Turfway Park plans to resume racing Friday after weather disruptions, and if the show does go on, it will do so with a $180,036 carryover in the late pick five.
Turfway did not race Wednesday – that card was shifted to Sunday, normally a dark day – and canceled the Thursday program after a snow and ice storm early in the week in Kentucky was followed by days of frigid temperatures with wind chills in the single digits. Another wave of snow is expected in the state on Friday, with snow accumulations up to eight inches in some areas. The high will not reach above freezing on Friday in Florence, Ky., where first post is scheduled for 5:55 p.m.
The pick five sequence begins in the fifth of nine races, an $80,000 maiden special weight for fillies and mares 4 years old and up. The 4-year-old Life’s for Living is intriguing as she makes her fourth career start, and first on a synthetic surface, for trainer William Morey, who does well at Turfway. The filly, by Uncle Mo, is out of millionaire Life Is Sweet, a multiple Grade 1 winner on synthetic, including the 2009 Breeders’ Cup Ladies Classic.
The sequence continues with a claiming race with a purse of $27,800, and then a maiden special weight for 3-year-olds. That race, with a purse of $41,200, is a maiden auction race, restricted to horses who sold for $50,000 or less in their most recent trip through a public sale. Serketas just makes the cutoff, selling for $50,000 at last year’s Fasig-Tipton Midlantic 2-year-old sale. The colt is unplaced in three starts thus far for Larry Demeritte – who has had a strong start to the Turfway season – but is by Authentic, whose progeny seem to be later bloomers.
Gallo de Fuego makes the cut on paper for this race. The colt was a $55,000 short yearling purchase at the Keeneland January sale, but then sold down as a pinhook prospect, going for $40,000 at the Fasig-Tipton Kentucky fall yearling sale – not an uncommon occurrence as young horses can change rapidly in their development, making them more or less attractive from month to month. Gallo de Fuego, making his first start on synthetic, is a six-start maiden.

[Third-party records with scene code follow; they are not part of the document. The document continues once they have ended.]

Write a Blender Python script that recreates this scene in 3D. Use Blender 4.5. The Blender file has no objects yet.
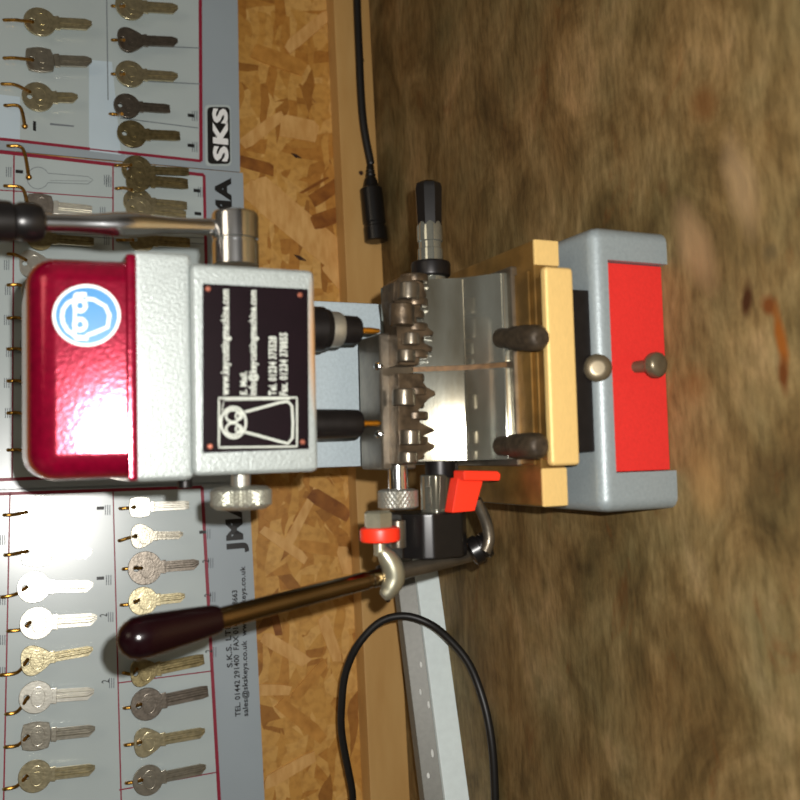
import bpy, bmesh, math, random
from mathutils import Vector, Matrix, noise

SC = bpy.context.scene
COL = SC.collection
random.seed(4)

# ------------------------------------------------------------ camera
TH, PSI, FPX, H = math.radians(24.6), math.radians(7.2), 900.0, 0.33
F = Vector((math.sin(PSI)*math.cos(TH), math.cos(PSI)*math.cos(TH), -math.sin(TH)))
R = Vector((math.cos(PSI), -math.sin(PSI), 0))
U = R.cross(F)
CAM = Vector((0, 0, H))
cd = bpy.data.cameras.new('camera'); cam = bpy.data.objects.new('camera', cd); COL.objects.link(cam)
cd.sensor_width = 36; cd.lens = 36*FPX/800; cd.clip_start = .01
rot = Matrix((-U, R, -F)).transposed()          # the camera is held on its side
cam.matrix_world = Matrix.Translation(CAM) @ rot.to_4x4()
cd.dof.use_dof = True; cd.dof.focus_distance = .60; cd.dof.aperture_fstop = 9
SC.camera = cam

# ------------------------------------------------------------ light
world = bpy.data.worlds.new('world'); SC.world = world; world.use_nodes = True
wn = world.node_tree.nodes; wl = world.node_tree.links
bg = wn['Background']
tc = wn.new('ShaderNodeTexCoord'); nz = wn.new('ShaderNodeTexNoise'); nz.inputs['Scale'].default_value = 1.6
rp = wn.new('ShaderNodeValToRGB')
rp.color_ramp.elements[0].position = .35; rp.color_ramp.elements[0].color = (.05, .04, .03, 1)
rp.color_ramp.elements[1].position = .72; rp.color_ramp.elements[1].color = (.62, .55, .45, 1)
wl.new(tc.outputs['Generated'], nz.inputs['Vector']); wl.new(nz.outputs['Fac'], rp.inputs['Fac']); wl.new(rp.outputs['Color'], bg.inputs['Color'])
bg.inputs['Strength'].default_value = .30
fl = bpy.data.lights.new('camera_flash', 'POINT'); fl.energy = 12.5; fl.shadow_soft_size = .003; fl.color = (1, .97, .93)
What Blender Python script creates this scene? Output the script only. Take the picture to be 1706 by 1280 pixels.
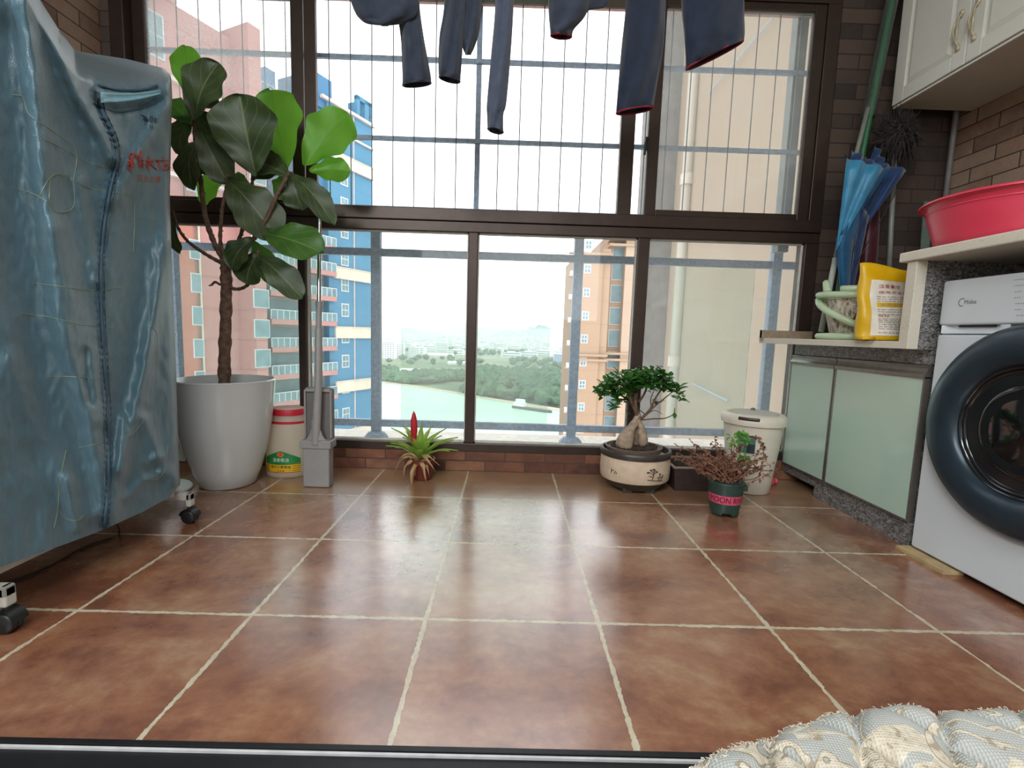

The eighth race, serving as the nominal feature, is an allowance/optional claimer with a purse of $84,000 for older horses who have never won $12,750 twice other than, who have never won three races, or for a claiming price of $40,000. A good number in this field have never run at Turfway, making those who have already run on the Tapeta useful. Among those is Carl Pollard’s homebred Mercante, by champion Gun Runner and out of champion Caressing. In his second start off a layoff of more than a year, he was an impressive allowance winner last month at Turfway, posting a career-best Beyer Speed Figure of 88, also the top last-out number in this field. Trained by Brian Knippenberg, he gets a hefty weight break here with apprentice Oscar Villarreal in the irons.
First Strike is coming off a win for a $50,000 claiming tag – he is not entered for the tag here – over a solid field that included well-regarded Jace’s Road in third. That gave him three wins from five Turfway starts for Paulo Lobo.
The card’s nightcap is a $27,800 claiming race.